Uma “solução política rápida para a questão da Ucrânia”
Em termos globais, é pouco provável que a China altere a sua postura relativamente à Rússia. Por um lado, mantém o apoio à Rússia para que esta não fique demasiado fragilizada, enquanto beneficia do fornecimento vantajoso de bens (energéticos, metais críticos, agroalimentares) e tecnologia avançada. Por outro lado, a China mantém uma boa relação com uma parte significativa dos países ocidentais que lhe permite o acesso a mercados ricos e a tecnologia avançada, enquanto evita sanções financeiras. De caminho, reforça o seu soft power junto de países em desenvolvimento, como potencial pacificador de conflitos internacionais.
Até recentemente, era questionável que a China tivesse interesse no fim rápido da guerra da Ucrânia. Porém, a fragilidade russa leva Putin a reiterar a disponibilidade para um acordo de paz na Ucrânia. Além disso, à medida que a dependência da Rússia perante a China se aprofundou de forma inelutável, abriu-se espaço a que outras preocupações da China sejam colocadas na equação. É a esta luz que devem ser analisadas as declarações de responsáveis chineses antes e por ocasião da recente visita a Pequim do “lao pengyou” (velho amigo) Putin.
Um mês antes da visita merece destaque um artigo publicado por Feng Yujun, professor da Universidade de Pequim, em The Economist, cujo título é esclarecedor: A Rússia certamente perderá na Ucrânia. É pouco crível que um tal artigo tenha sido publicado sem a expressa concordância do Governo chinês, sendo provável que tenha sido feito a rogo. Nas palavras do prof. Feng Yujun, “observadores perspicazes observam que a postura da China em relação à Rússia passou da postura ‘sem limites’ do início de 2022, antes da guerra, para os princípios tradicionais de ‘não-alinhamento, não-confrontação e não-direcionamento de terceiros’.” E acrescenta que “ninguém deve duvidar do desejo da China de acabar com esta guerra cruel através de negociações.” Esse desejo, diz Feng, “mostra que a China e a Rússia são países muito diferentes. A Rússia procura subverter a ordem internacional e regional existente através da guerra, enquanto a China quer resolver as disputas pacificamente.”
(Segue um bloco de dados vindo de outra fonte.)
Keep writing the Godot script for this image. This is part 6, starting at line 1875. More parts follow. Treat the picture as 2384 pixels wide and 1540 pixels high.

A visita de Putin a Pequim serviu para os líderes da China e da Rússia mostrarem uma frente unida e celebrar vários acordos de cooperação. Mas é sobremaneira importante atentar numa “reunião restrita” em Zhongnanhai (a nova Cidade Proibida, em Pequim) entre Xi e Putin “durante a qual tiveram intercâmbios aprofundados sobre questões estratégicas de interesse comum”, como se escreve num comunicado da agência estatal Xinhua, colocada na página do Governo chinês. Nessa “reunião restrita” refere a Xinhua que “Xi disse que a China apoia a convocação de uma conferência internacional de paz reconhecida pela Rússia e pela Ucrânia num momento apropriado, com participação igualitária e discussão justa de todas as opções, de modo a pressionar por uma solução política rápida para a questão da Ucrânia”, e que “a China está pronta para continuar a desempenhar um papel construtivo a este respeito.”
O aviso constante do artigo do prof. Feng Yujun, e a exigência de “uma solução política rápida para a questão da Ucrânia” constituem uma evolução da posição chinesa que a Europa devia cavalgar para promover ativamente negociações realistas, i.e., com ambas as partes.